The Mets did not play nearly as well as we rooted. They fell behind, but we rooted for them — hard. They stayed behind, but we rooted for them — harder. I tend to forget that a lot of people who show up to Mets games are relatively uncomplicated people. They don't overthink the issue. They show up and they want their team to win. They don't come up with reasons to be down on them away from the ballpark and they find ways to encourage them once they're there. That's who was at Shea Friday night: Mets fans who wished the Mets would win. It was the best part of this game and maybe this season.
My night began as it almost always does, on the 6:11 to Woodside. As I rode and listened to my Amazin' playlist (you don't wanna know what's on there), I found myself recalibrating the default memory of my fanometer. I was no longer set on 1998, the choke. I clicked forward a notch to 1999, when the circumstances were maybe more dire (seven consecutive losses and a bigger Wild Card lead being blown) but the outcome (win, win, win, a little help) much more rewarding on the final weekend. I realized I was no longer rooting for the 2007 Mets. I was rooting for just the Mets — the institutional Mets who are capable of pulling a 1999, the Mets who give us reason to believe and hope even when they stumble, even when they fall as they did in 1998. I was rooting for the Mets who made me the fan I am today, all of them. It just happened to be 2007 while I was doing it.

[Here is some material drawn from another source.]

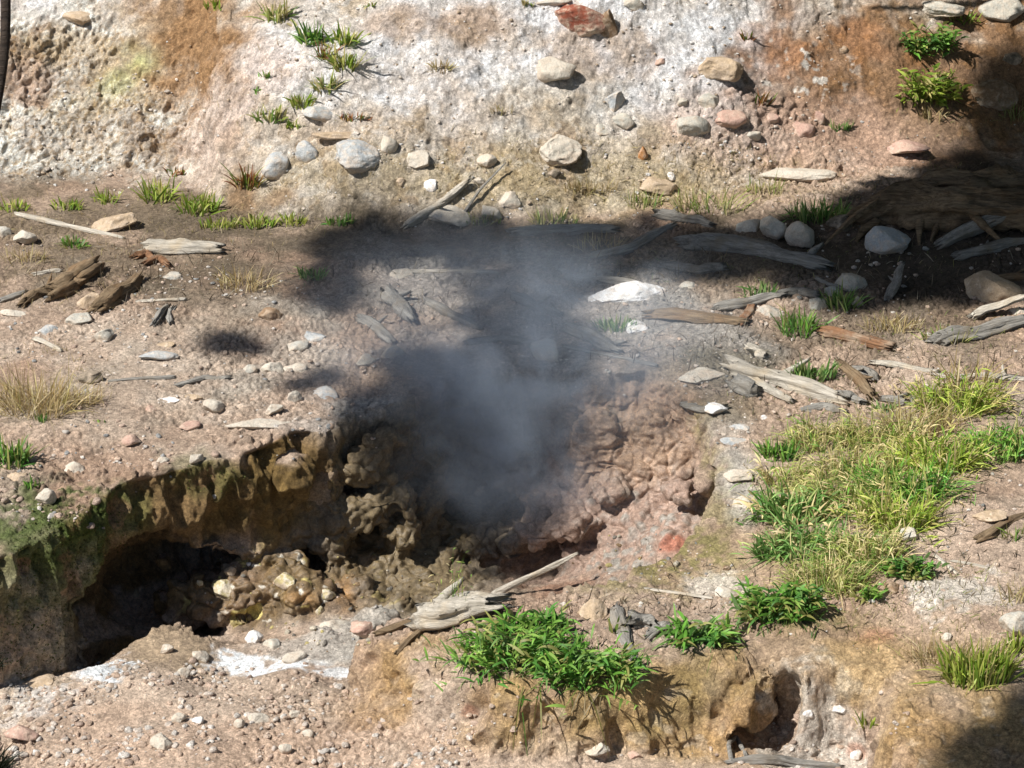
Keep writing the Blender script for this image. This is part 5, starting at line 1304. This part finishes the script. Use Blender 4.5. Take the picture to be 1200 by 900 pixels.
# ------------------------------------------------------------------ steam
def steam():
    c = Vector((.05, -.15, .15)); sx, sy, sz = 1.6, .8, 1.05
    bm = bmesh.new(); bmesh.ops.create_icosphere(bm, subdivisions=4, radius=1)
    for v in bm.verts: v.co = Vector((v.co.x*sx, v.co.y*sy, v.co.z*sz))
    me = bpy.data.meshes.new('steam'); bm.to_mesh(me); bm.free()
    m, t, o = nt('steam_vapour')
    tc = nd(t, 'ShaderNodeTexCoord'); p = tc.outputs['Object']
    def gauss(cx, cy, cz, rx, ry, rz, amp):
        mp = nd(t, 'ShaderNodeMapping', vector_type='POINT'); lk(t, p, mp.inputs[0])
        mp.inputs['Location'].default_value = (-cx/rx, -cy/ry, -cz/rz); mp.inputs['Scale'].default_value = (1/rx, 1/ry, 1/rz)
        l = nd(t, 'ShaderNodeVectorMath', operation='LENGTH'); lk(t, mp.outputs[0], l.inputs[0])
        r = nd(t, 'ShaderNodeMapRange', interpolation_type='SMOOTHERSTEP'); lk(t, l.outputs['Value'], r.inputs['Value'])
        r.inputs['From Min'].default_value = 0; r.inputs['From Max'].default_value = 1; r.inputs['To Min'].default_value = amp; r.inputs['To Max'].default_value = 0
        return r.outputs['Result']
    gs = [gauss(-.12,-.15,-.45,.80,.5,.42,1.9), gauss(-.05,0,-.10,.75,.45,.55,1.35), gauss(-.5,.05,-.05,.75,.45,.45,1.8), gauss(.25,.1,.20,1.2,.55,.6,.9), gauss(-.3,.1,.35,1.2,.55,.6,1.0), gauss(.5,.0,-.1,.8,.45,.45,.5)]
    s = gs[0]
    for g in gs[1:]:
        a = nd(t, 'ShaderNodeMath', operation='ADD'); lk(t, s, a.inputs[0]); lk(t, g, a.inputs[1]); s = a.outputs[0]
    n1 = nd(t, 'ShaderNodeTexNoise'); n1.inputs['Scale'].default_value = 2.8; n1.inputs['Detail'].default_value = 6; n1.inputs['Roughness'].default_value = .62; n1.inputs['Distortion'].default_value = .9; lk(t, p, n1.inputs['Vector']); n1 = n1.outputs['Fac']
    mm = nd(t, 'ShaderNodeMath', operation='MULTIPLY'); lk(t, s, mm.inputs[0]); lk(t, mapr(t, n1, .40, .62, .10, 1.45), mm.inputs[1])
    # fade to nothing at the shell
    mp = nd(t, 'ShaderNodeMapping'); mp.inputs['Scale'].default_value = (1/sx,1/sy,1/sz); lk(t, p, mp.inputs[0])
    l = nd(t, 'ShaderNodeVectorMath', operation='LENGTH'); lk(t, mp.outputs[0], l.inputs[0])
    m2 = nd(t, 'ShaderNodeMath', operation='MULTIPLY'); lk(t, mm.outputs[0], m2.inputs[0]); lk(t, mapr(t, l.outputs['Value'], .6, .98, 1, 0), m2.inputs[1])
    v = nd(t, 'ShaderNodeVolumePrincipled'); v.inputs['Color'].default_value = (.60,.71,.86,1); v.inputs['Anisotropy'].default_value = .2
    lk(t, m2.outputs[0], v.inputs['Density']); lk(t, v.outputs[0], o.inputs['Volume'])
    ob = obj('steam', me, m); ob.location = c
    tag(ob, 'grey steam rising out of the dark hole', 'steam', kind='stuff')
steam()

# ------------------------------------------------------------------ link the ground, drop the helper
bpy.data.objects.remove(rob); bpy.data.meshes.remove(rme)
part_mesh('hillside', fb, 'pale crusted slope rising behind the steaming hole', 'slope')
part_mesh('mud_pit', fp, 'lumpy mud and clay inside the steaming hole', 'mud')
part_mesh('ground', ~fb & ~fp, 'pinkish bare earth around the steaming hole', 'ground')
outer()

vs = scene.view_settings; vs.view_transform = 'Standard'; vs.look = 'None'; vs.exposure = .48; vs.gamma = 1
scene.cycles.volume_step_rate = 2.0; scene.cycles.volume_bounces = 2; scene.cycles.volume_max_steps = 128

I think that's what a lot of the people at Shea Stadium were doing Friday night. The names they wore and chanted and beseeched may have corresponded to those on the field, but this wasn't all about Lo Duca and Beltran and Wright and Reyes and Alou and Green. It wasn't necessarily about Piazza and Alfonzo or Knight and Backman or Agee and Koosman either. It was about being a Mets fan, being in it for better or worse, thinking that worse isn't what this has to be. Thinking that maybe if we do our best for them, they'll do their best for us. If that's a clichéd portrayal of what a Mets fan is, then just say we spent Friday night at Cliché Stadium.

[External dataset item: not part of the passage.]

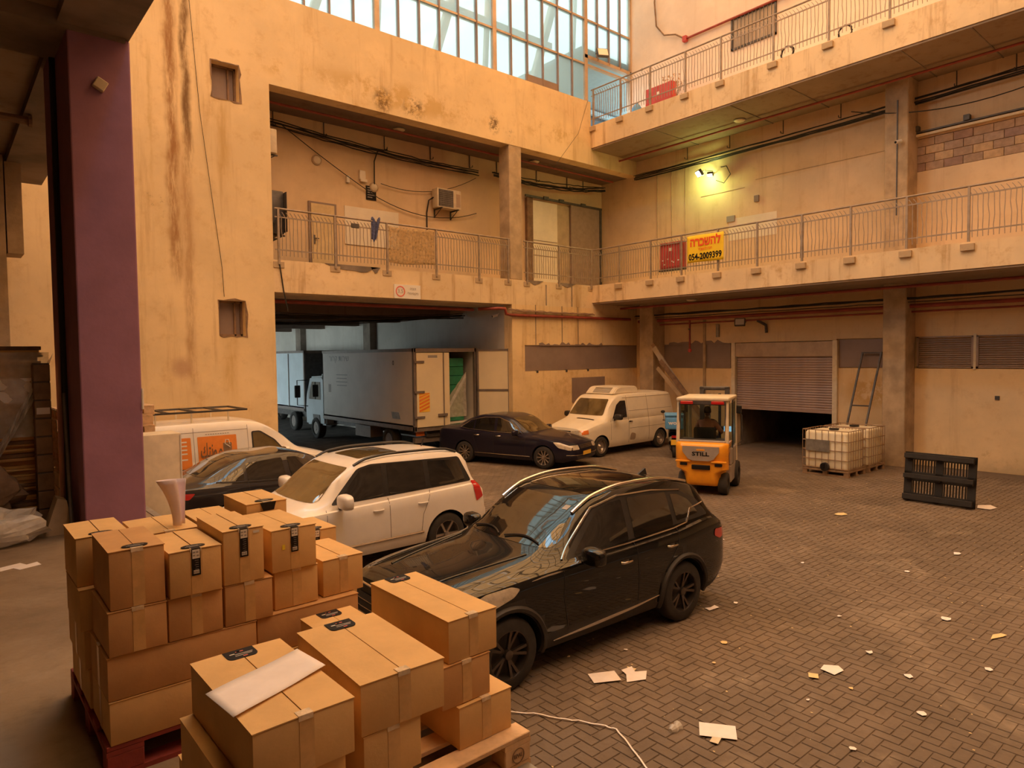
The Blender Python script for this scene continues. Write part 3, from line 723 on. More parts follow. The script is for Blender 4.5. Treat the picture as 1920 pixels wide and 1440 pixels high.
def disc(label, x, y, z, r=.15):
    t = thing('round_lamp', label, 'lamp', (x, y, z))
    MB().lathe([(r, 0), (r, -.03), (r * .8, -.05)], ax='y', n=24).build('rim', 'column_concrete', t, smooth=30); MB().lathe([(r * .78, -.045), (r * .5, -.08), (.001, -.09)], ax='y', n=24).build('diffuser', 'ac_cream', t, smooth=40)
lp_ = bpy.data.lights.new('lamp_glow', 'POINT'); lp_.energy = 38; lp_.color = (.85, 1, .30); lp_.shadow_soft_size = .08
lo_ = bpy.data.objects.new('lamp_glow', lp_); COL.objects.link(lo_); lo_.location = (20.38, 13.62, 9.28)
disc('round wall lamp left of the small meter box on gallery wall', 8.66, 18.8, 8.93)
disc('round wall lamp hanging on black cable beside notice board', 10.5, 18.8, 8.42)
def ceil_disc(label, x, y, z):
    t = thing('ceiling_lamp', label, 'lamp', (x, y, z))
    MB().lathe([(.17, 0), (.17, -.03), (.13, -.06), (.001, -.07)], n=22).build('diffuser', 'ac_cream', t, smooth=40); MB().lathe([(.19, .0), (.19, -.02), (.17, -.025)], n=22).build('rim', 'grey_steel', t)
ceil_disc('round lamp under the topmost right gallery slab', 19.75, 11.9, 10.58)
ceil_disc('round lamp under back gallery ceiling above the air conditioner', 10.9, 17.9, 10.04)
ceil_disc('round lamp under back gallery ceiling beside the concrete column', 16.4, 17.9, 10.04)
ceil_disc('round lamp under the lower right gallery slab', 19.6, 13.6, 5.03)
# meter box etc.
tg(MB().bev(10.0, 10.2, 18.72, 18.8, 8.58, 8.86, .01, 1).box(10.02, 10.24, 18.7, 18.74, 8.52, 8.6).build('meter_box', 'paint_cream'), 'little cream meter box on gallery wall left of notice board', 'box')
tg(MB().bev(9.56, 9.66, 18.7, 18.8, 8.42, 8.62, .01, 1).build('camera_box', 'white_plastic'), 'tiny white alarm box on gallery wall', 'box')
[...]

If the Mets did their best, their best isn't very good. Their best hasn't been close to worthwhile for weeks. Maybe these Mets just aren't very good.
I didn't take a train home. My friend for all seasons Jim had parked in the Southfield (they named the lot across Roosevelt this year like a gated community for some reason) and offered me a ride. By the time we pulled out, we were fuming at the result as you'd expect. I'm loyal. Jim's loyal. Jim's so loyal that he eschewed his threat to drink six beers and boo everything in sight so he, too, could root like hell. But our loyalty doesn't cloud our judgment. And as Jim drove and Willie Randolph and David Wright offered their critiques and excuses on Mets Extra, we fumed more.
Jim and I were owed at least one beer for our trouble, so we stopped in a watering hole he knew not far from where he grew up. And after letting loose an ear-steaming monologue probably far more entertaining than anything I am capable of piecing together at the moment, I noticed I had become another cliché: my head was literally on the bar and I was figuratively crying in my beer.
I'm somewhere between my cliché personas now. There are two games left for the second-place Mets just as there are for the first-place Phillies. Those need to be played and I'm still capable of acknowledging that games that aren't yet won or lost are still up for grabs. The Mets could win Saturday. The Phillies could lose. For technical reasons, I will continue to root like hell when I make my fourth consecutive appearance at Shea today. But otherwise, I'm nearly as resigned to the fate of the 2007 Mets as the 2007 Mets indicated they are by their dismal actions on the field Friday night.
If they played the way we root, this thing would have been wrapped up in August.